Was wir aus Liebe tun

bildvom 25.4.10

Der Unterschied zwischen Katzenmenschen und Hundeleuten ist der, dass Katzen Privatsache, Hunde dagegen eine öffentliche Angelegenheit sind. Um jemandem Ihre Katze vorzustellen, müssen Sie ihn schon in Ihren persönlichen Bereich einladen. Ein Hund dagegen wirkt wie ein ergänzendes Körperteil, ein Statement Ihres Selbstbildnisses. Mir ist schon nachgesagt worden, ich würde arrogant und unzugänglich wirken, was wahrscheinlich nur mein kläglicher Versuchs ist, kultiviert und unabhängig zu wirken. Es ist allerdings völlig unmöglich, unzugänglich, unabhängig oder kultiviert auszusehen, während man einem Tross gutgelaunter Hunde durch den Straßenverkehr folgt. Ehrlich gesagt: Wenn man mit Hund spazieren geht, ist man nicht mehr als das Mittel, durch das der Hund sich der Welt präsentiert.
Luise hat Glück, das sie so schön ist. Es klingt vielleicht doof, aber es ist nicht leicht, auf eine so prachtvolle Kreatur jemals böse zu sein. Wenn ich mit ihr spazieren gehe, bekomme ich ein Gefühl dafür, wie es sein muss, mit einem Prominenten verheiratet zu sein. Menschen halten mitten auf der Straße ihre Autos an und rufen, „Was für ein schöner Hund!“ Fremde Ballettregisseure gehen im Park vor ihr auf die Knie und sagen: „Die weiß genau, wie schön sie ist!“, während Luise ihren Diva-Blick in die Ferne gerichtet hält – übrigens nicht, weil sie Zuneigung von Fremden gewohnt ist und sich nicht darum schert, sondern, weil sie den Horizont nach Kaninchen abscannt. Kinder bleiben stehen und wollen sie streicheln, ältere Leute beugen sich zu ihr herunter und sagen immer: „Ein Königspudel! Ich hatte auch einen Königspudel als Kind!“ (Ich frage mich manchmal, wo die ganzen Pudel seitdem geblieben sind, ob irgendwann die Botschaft ausgeben wurde: „Bloß keinen Pudel mehr anschaffen! Neben denen kann man nicht bestehen!“)

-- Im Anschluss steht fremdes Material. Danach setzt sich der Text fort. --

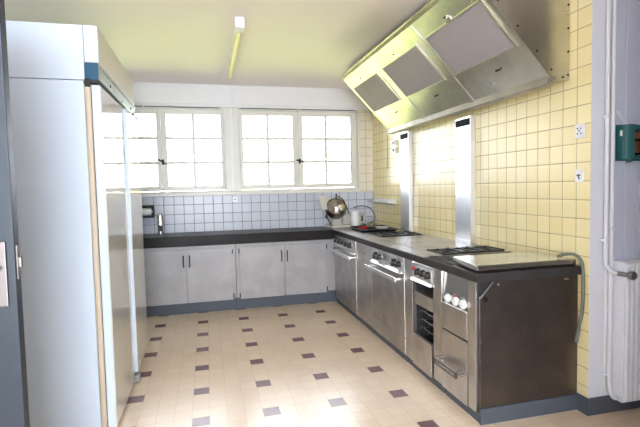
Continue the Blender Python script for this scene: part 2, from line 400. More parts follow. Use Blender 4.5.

Eines Tages sprach mich ein alter Herr an mit einem noch älteren Schnauzer. Er gratulierte mir zu meiner Vierbeiner-Ansammlung und sagte ernst: „Sie machen einem nichts als reinste Freude.“ Sein steinalter Hund sah mich aus halbblinden Augen an, Reste von getrocknetem Futter im Bart, hob das Bein und pieselte einen gelben Urinstrahl an sein rechtes Vorderbein. „Reinste Freude“ wäre in diesem Fall nicht meine primäre Gefühlsregung gewesen. Aber meine Hunde sind noch jung und furchtbar vital, und die meiste Zeit machen sie wirklich viel Freude, senken meinen Blutdruck und reduzieren meine Streßhormone, alle diese Dinge, weshalb Hundehaltung so gut sein soll.
Ich war allerdings doch froh, dass ich keinen Blutdruckmesser am Arm hatte, als mein Reservepudel Ida neulich aus dem Gebüsch kam. Ich will nicht beschreiben, was sie ganz offensichtlich gerade gefressen hatte, aber ich versichere Ihnen: Hundehaufen sind in Großstädten wirklich nur das kleinere Problem.
Meine Pudel haben Augen, für die Nofretete blass vor Neid geworden wäre, aber dafür einen perversen Appetit. Hunde mögen ja Aasfresser sein, aber müssen sie in der Auswahl von Aas so völlig wahllos sein? Meine Herzfrequenz vervierfachte sich neulich, als ich bei einem kleinen Spaziergang um den Block bemerkte, dass mein Windspiel Fritz auf irgendwas begeistert herumkaute. Ich klappte seine Kiefer auseinander und zog ein benutztes Kondom aus seinem Maul. Wie kann es sein, dass eine Spezies in ihrer Evolution so unglaublich erfolgreich war, aber nicht versteht, dass es eine blöde Idee ist, Kondome zu fressen?
Seitdem zweifle ich – nicht so sehr daran, ob ein Leben mit Hunden an sich eine gute Idee ist, aber ob ich wirklich in dieser Gegend wohnen bleiben sollte.